═══ Supplied material ═══

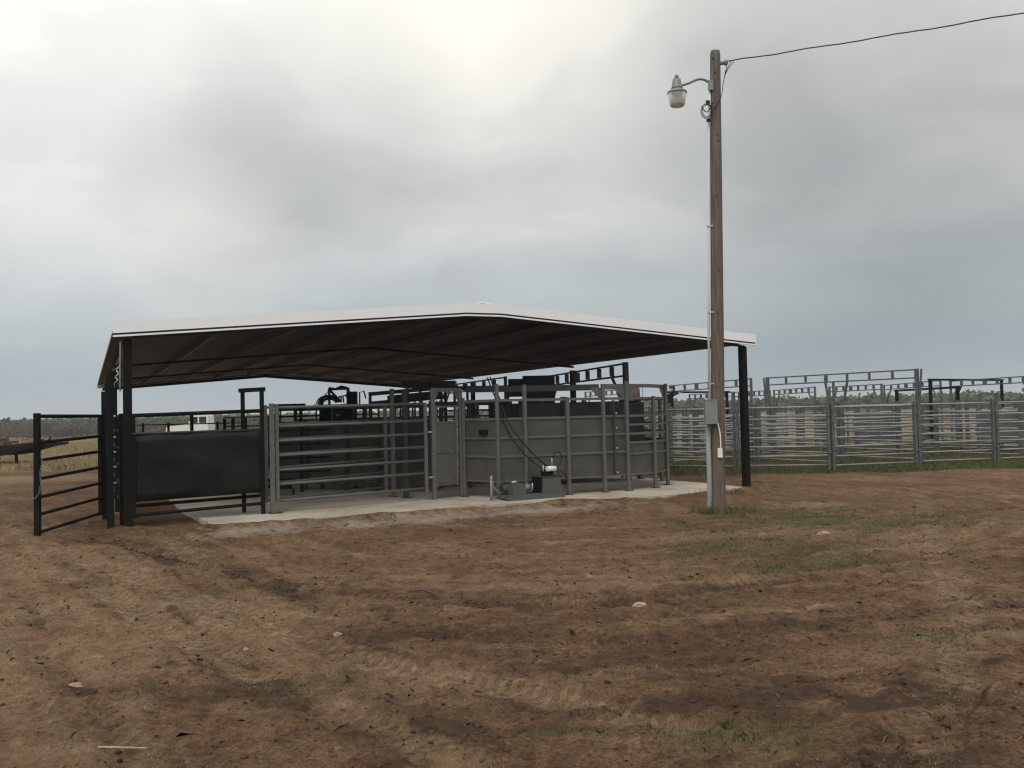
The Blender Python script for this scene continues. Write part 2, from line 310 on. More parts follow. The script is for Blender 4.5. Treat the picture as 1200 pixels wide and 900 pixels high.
def ground_mat():
    m,nt,b=nodes('red_dirt');L=nt.links.new
    g=N(nt,'ShaderNodeNewGeometry');A=N(nt,'ShaderNodeAttribute');A.attribute_name='mask';sp=N(nt,'ShaderNodeSeparateColor');L(A.outputs['Color'],sp.inputs[0])
    def noise(s,d=6,r=.6,vec=None):
        n=N(nt,'ShaderNodeTexNoise');n.inputs['Scale'].default_value=s;n.inputs['Detail'].default_value=d;n.inputs['Roughness'].default_value=r;L(vec or g.outputs['Position'],n.inputs['Vector']);return n.outputs['Fac']
    def ramp(f,els):
        r=N(nt,'ShaderNodeValToRGB');e=r.color_ramp.elements
        while len(e)<len(els): e.new(.5)
        for k,(p,c) in enumerate(els): e[k].position=p;e[k].color=(*c,1)
        L(f,r.inputs['Fac']);return r.outputs['Color']
    def mix(f,a,bb,bt='MIX'):
        x=N(nt,'ShaderNodeMix',data_type='RGBA',blend_type=bt)
        if isinstance(f,float): x.inputs['Factor'].default_value=f
        else: L(f,x.inputs['Factor'])
        L(a,x.inputs[6]);L(bb,x.inputs[7]);return x.outputs[2]
    def mth(op,a,bb=None,cl=False):
        x=N(nt,'ShaderNodeMath',operation=op,use_clamp=cl)
        for i,q in enumerate((a,bb)):
            if q is None: continue
            if isinstance(q,(int,float)): x.inputs[i].default_value=q
            else: L(q,x.inputs[i])
        return x.outputs[0]
    base=ramp(noise(.6,9,.7),[(.30,(.080,.043,.023)),(.46,(.120,.068,.038)),(.58,(.152,.090,.052)),(.72,(.215,.136,.083))])
    det=ramp(noise(7,10,.72),[(.34,(.5,.48,.47)),(.48,(.95,.95,.95)),(.64,(1.28,1.27,1.25))])
    base=mix(1.0,base,det,'MULTIPLY')
    grit=ramp(noise(42,6,.8),[(.38,(.4,.38,.36)),(.5,(1,1,1)),(.62,(1.55,1.52,1.48))])
    base=mix(.85,base,grit,'MULTIPLY')
    def masked(ch,sc_,lo,hi):   # break mask with noise
        n=noise(sc_,7,.7);q=mth('ADD',ch,mth('MULTIPLY',mth('SUBTRACT',n,.5),1.6));mr=N(nt,'ShaderNodeMapRange');mr.inputs['From Min'].default_value=lo;mr.inputs['From Max'].default_value=hi;L(q,mr.inputs['Value']);
        return mth('MULTIPLY',mr.outputs['Result'],mth('GREATER_THAN',ch,.01))
    tan=ramp(noise(11,8,.7),[(.3,(.165,.101,.058)),(.55,(.265,.172,.102)),(.72,(.42,.30,.18))])
    c=mix(mth('MULTIPLY',masked(sp.outputs[1],6,.15,.95),.85),base,tan)
    dark=ramp(noise(15,6,.7),[(.35,(.03,.018,.012)),(.6,(.08,.047,.030))])
    c=mix(mth('MULTIPLY',masked(sp.outputs[2],9,.25,.8),.85),c,dark)
    grav=ramp(noise(55,4,.7),[(.35,(.2,.16,.125)),(.6,(.42,.36,.30))])
    c=mix(mth('MULTIPLY',masked(A.outputs['Alpha'],7,.1,.9),.7),c,grav)
    gr=ramp(noise(13,8,.75),[(.3,(.065,.055,.025)),(.52,(.115,.10,.045)),(.72,(.24,.175,.09))])
    c=mix(mth('MULTIPLY',masked(sp.outputs[0],8,.2,.9),.85),c,gr)
    mpf=N(nt,'ShaderNodeMapping');mpf.inputs['Scale'].default_value=(.8,1.9,1);L(g.outputs['Position'],mpf.inputs['Vector'])
    fl=ramp(noise(7.5,5,.65,mpf.outputs[0]),[(.0,(.28,.26,.25)),(.30,(.28,.26,.25)),(.365,(1,1,1)),(1,(1,1,1))]);c=mix(1.0,c,fl,'MULTIPLY')
    fl2=ramp(noise(26,3,.6,mpf.outputs[0]),[(.0,(.35,.33,.32)),(.31,(.35,.33,.32)),(.37,(1,1,1)),(1,(1,1,1))]);c=mix(1.0,c,fl2,'MULTIPLY')
    T=N(nt,'ShaderNodeAttribute');T.attribute_name='track';ts=N(nt,'ShaderNodeSeparateColor');L(T.outputs['Color'],ts.inputs[0])
    sd=mth('ABSOLUTE',ts.outputs[1]);lug=mth('SINE',mth('ADD',mth('MULTIPLY',ts.outputs[0],70.),mth('MULTIPLY',sd,30.)))
    lg=N(nt,'ShaderNodeMapRange');lg.inputs['From Min'].default_value=-.1;lg.inputs['From Max'].default_value=.35;L(lug,lg.inputs['Value'])
    tm=mth('MULTIPLY',ts.outputs[2],mth('GREATER_THAN',noise(1.3,4,.6),.40));ck=mth('MULTIPLY',lg.outputs['Result'],tm)
    rgb=N(nt,'ShaderNodeRGB');rgb.outputs[0].default_value=(.045,.027,.017,1);c=mix(mth('MULTIPLY',ck,.30),c,rgb.outputs[0])
    L(c,b.inputs['Base Color']);b.inputs['Roughness'].default_value=.95;b.inputs['Specular IOR Level'].default_value=.15
    bp=N(nt,'ShaderNodeBump');bp.inputs['Distance'].default_value=.03;bp.inputs['Strength'].default_value=.9
    hh=mth('ADD',noise(14,10,.75),mth('MULTIPLY',noise(60,6,.8),.35));hh=mth('SUBTRACT',hh,mth('MULTIPLY',ck,.5));L(hh,bp.inputs['Height']);L(bp.outputs['Normal'],b.inputs['Normal'])
    return m
gm.materials.append(ground_mat());go=bpy.data.objects.new('ground',gm);C.objects.link(go);tag(go,kind='structure')
def gz(x,y):
    h=ground_fields(np.array([float(x)]),np.array([float(y)]))[0];return float(h[0])
# slab
kf=[(1.15,-.95),(2.2,-1.12),(3.4,-1.0),(4.5,-.95),(5.6,-.82),(6.6,-.95),(7.8,-1.12),(9.2,-1.3),(10.6,-1.1),(11.45,-.72)]
poly=[(a[0]+(b[0]-a[0])*k/12,a[1]+(b[1]-a[1])*k/12+random.uniform(-.035,.035)) for a,b in zip(kf,kf[1:]) for k in range(12)]+[kf[-1],(11.5,.6),(11.4,1.7),(11.4,3),(11.4,22.9),(1.0,22.9),(1.0,5),(.98,2)]
sb=MB();sb.prism([xy(*p) for p in poly],'z',-.15,.07);tag(sb.build('concrete_slab',M['slab']),kind='structure')
SZ=.07
# ------------------------------------------------------------------ shed
shed,_=shed_thing('open_shed',0,0,'open-sided black steel shed with a low white-trimmed gable roof','shed')
Wd=12.2;Ln=22.9;OH=.16;EH=2.99;RH=3.49
def zr(u): return EH+(RH-EH)*(1-abs(u-Wd/2)/(Wd/2+OH)) if True else 0
zr=lambda u: RH-(RH-EH)*abs(u-Wd/2)/(Wd/2+OH)
# roof deck (ribbed sheets)
def roof_half(u0,u1):
    m=MB();n=int(Ln/.3)
    m.prism([(u0,zr(u0)+.15),(u1,zr(u1)+.15),(u1,zr(u1)+.17),(u0,zr(u0)+.17)],'y',-.08,Ln+.05)
    for k in range(n):
        v=.1+k*.3; m.beam((u0,v,zr(u0)+.185),(u1,v,zr(u1)+.185),.06,.03)
    return m
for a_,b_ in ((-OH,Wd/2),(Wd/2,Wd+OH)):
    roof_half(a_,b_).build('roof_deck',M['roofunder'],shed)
MB().prism([(Wd/2-.45,zr(Wd/2-.45)+.2),(Wd/2,RH+.225),(Wd/2+.45,zr(Wd/2+.45)+.2),(Wd/2+.45,zr(Wd/2+.45)+.215),(Wd/2,RH+.24),(Wd/2-.45,zr(Wd/2-.45)+.215)],'y',-.1,Ln).build('ridge_cap',M['white'],shed)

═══

Reproduce the lines word for word, starting at the one holding "roof_half(a_,b_).build('roof_deck',M['roofunder'],shed)" and ending at the final line of the material above.

    roof_half(a_,b_).build('roof_deck',M['roofunder'],shed)
MB().prism([(Wd/2-.45,zr(Wd/2-.45)+.2),(Wd/2,RH+.225),(Wd/2+.45,zr(Wd/2+.45)+.2),(Wd/2+.45,zr(Wd/2+.45)+.215),(Wd/2,RH+.24),(Wd/2-.45,zr(Wd/2-.45)+.215)],'y',-.1,Ln).build('ridge_cap',M['white'],shed)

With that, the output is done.